Dicho sea sin contar con que, opiniones o no opiniones, se ha metido en los avisperos contemporáneos más agitados, sin cejar en sus ideas, recientemente en Palestina y en el Congo, a donde ha ido en busca del Corazón de las tinieblas, como Coppola en el cine y, según parece, su última novela, a punto de salir, es una consecuencia de esa especie de fascinación por el mal que late en el conjunto de la experiencia. Un hombre que investiga en el mundo que lo rodea, que trata de comprender los grandes conflictos humanos en todas latitudes y culturas con independencia de sus idiosincrasias porque, como buen liberal, cree en el carácter racional y universal de los principios morales del individualismo, un hombre así es macanudo.
Y ¡qué contento se ha puesto con el premio!
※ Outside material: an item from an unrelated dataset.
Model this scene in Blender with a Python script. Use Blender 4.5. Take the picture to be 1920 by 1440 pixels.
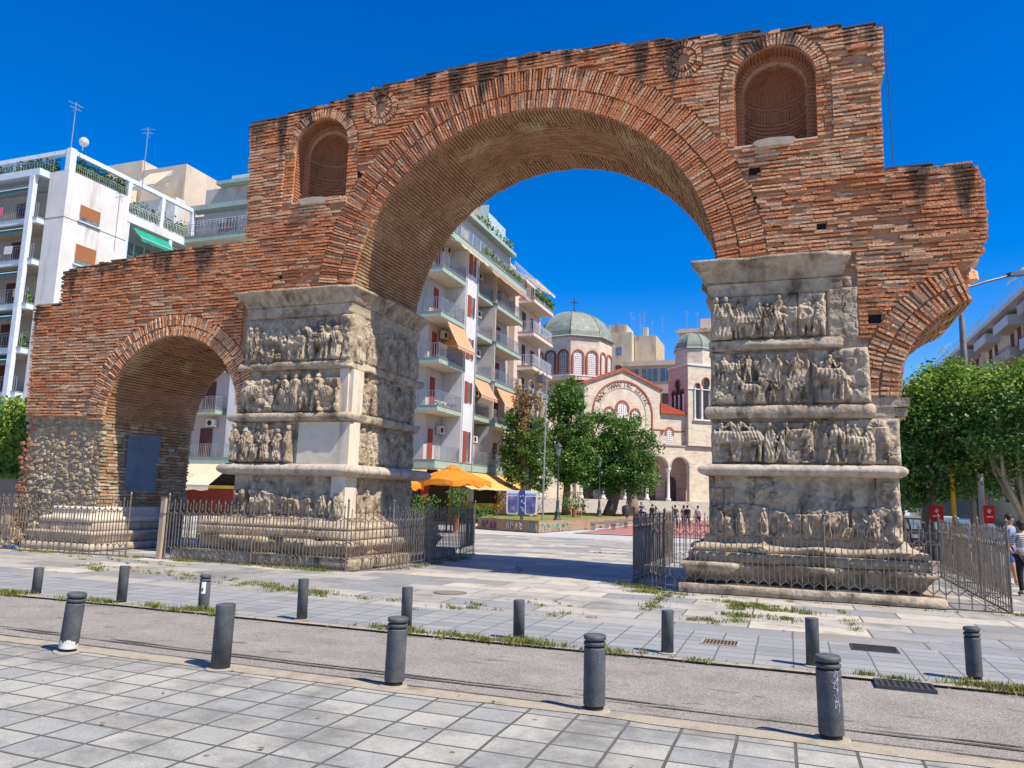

Lo confiesa con una ingenuidad que desarma. Todos sabemos que el Nobel de Literatura está lleno de historias dramáticas, como el hecho de que nunca se lo dieran a Borges, candidato sempiterno, o emocionantes, como el de que Jean-Paul Sartre lo rechazara, algo que nadie más ha hecho, ni siquiera Harold Pinter quien, sin embargo, pronunció un alegato incendiario contra el orden social del que el Nobel es pieza importante de legitimación. Amenazaba la de que Vargas Llosa seguiría los pasos de Borges; al fin y al cabo ya lo había obtenido su alter ego antagonista, García Márquez. Dárselo ha sido la reparación de una injusticia histórica porque Vargas Llosa y García Márquez no tienen nada que ver, como no tienen nada que ver en sus opiniones políticas. Y aun coincidiendo con ellas, tengo la impresión de que las de García Márquez son menos genuinas que las de Vargas Llosa.